Fui a comprar un periódico un sábado por la tarde. Estaba en mi ciudad, como ya he contado aquí, y olvidé que los sábados por la tarde no abren los comercios. Tampoco los kioscos, lo cual me disgusta porque el régimen de horarios comerciales hace que el sábado por la tarde se parezca demasiado a un domingo, y los domingos, en principio, le sientan a uno mal; medio país anda deprimido los domingos por la tarde, y no digamos al caer la noche y recordar que a la mañana siguiente hay que levantarse para ir a clase o para ir a trabajar. Pero volvamos al principio: decía que estuve dando unos cuantos paseos por el centro, a la caza de un kiosco o de algún comercio donde pudiera comprar un periódico. Entonces se me ocurrió ir a uno de esos establecimientos abiertos en las galerías; sabía que esa tienda no cerraba ni los sábados ni los domingos. Cuando miré el escaparate me quedé de una pieza: el kiosco ya no existía. Lo habían cerrado para abrir un bazar, creo que chino; en cualquier caso, un bazar con precios baratos, que funcionan ahora mucho porque, así, todos nos compramos las pantuflas, la espumadera, las pilas de repuesto y el destornillador que hace falta cuando uno está montando un armario y el viejo destornillador se ha perdido en algún recoveco de la casa. Estos objetos luego duran dos días, pero mientras tanto vamos tirando.

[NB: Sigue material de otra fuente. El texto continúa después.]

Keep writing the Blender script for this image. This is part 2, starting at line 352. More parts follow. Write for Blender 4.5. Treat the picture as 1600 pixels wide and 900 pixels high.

Recorriendo el centro de la ciudad me ocurrió lo mismo: descubrí que muchos negocios han cambiado de manos. Donde había un kiosco, ahora hay un bazar. Donde había un local de productos informáticos, ahora hay una tienda de lencería. Algunos negocios han desaparecido y otros se han mudado de calle: a veces lo hacen por necesidad estética y, otras, porque los pequeños empresarios han encontrado un alquiler menos caro dos manzanas más allá de donde estaban. La ciudad, en sentido comercial, va cambiando de atavíos y de atrezzo. Tarda uno un mes en volver a Zamora y ya han cerrado cuatro tiendas, pero han abierto otras seis. Leí el otro día que esta circunstancia es importante porque significa que la iniciativa comercial se regenera y está continuamente en activo. Por cada pequeño negocio que muere, aquí suelen nacer dos. No recuerdo con exactitud los titulares, pero venían a decir algo parecido. El comercio, pues, supongo que funciona como nuestra sociedad: si no nacieran varios niños por cada anciano que se muere, nos quedaríamos sin descendencia y a punto de extinguirnos, como en “Hijos de los hombres”.
Por otra parte, permítanme una sospecha. Me da que, en nuestra ciudad, son pocos los negocios que funcionan lo bastante como para perpetuarse. Un colega me ha dicho que él y sus socios van a dejar el bar que tenían alquilado porque no pierden dinero, pero tampoco lo ganan. De ahí que un pequeño empresario desista, cierre su negocio y en seguida le cojan el relevo. Por último, no debemos olvidar que en toda ciudad siempre hay locales con estigma, o locales malditos, o locales con mala suerte. Son ese tipo de inmuebles que cambian de manos una vez cada poco tiempo, el justo para advertir que es imposible sacar beneficios. Ese tipo de local en el que, desde sus inicios, ha habido un bar de tapas, un pub nocturno, una tienda de discos, una papelería, una tienda de ropa, una copistería, un negocio de suministros informáticos y lo que gusten añadir a la lista. Son locales que, nadie sabe las razones, jamás funcionan: pongan lo que pongan sus sucesivos dueños temporales, no se hace caja. Algunos de ellos están en complejos comerciales y en galerías y pasajes, y se han cerrado y reabierto miles de veces.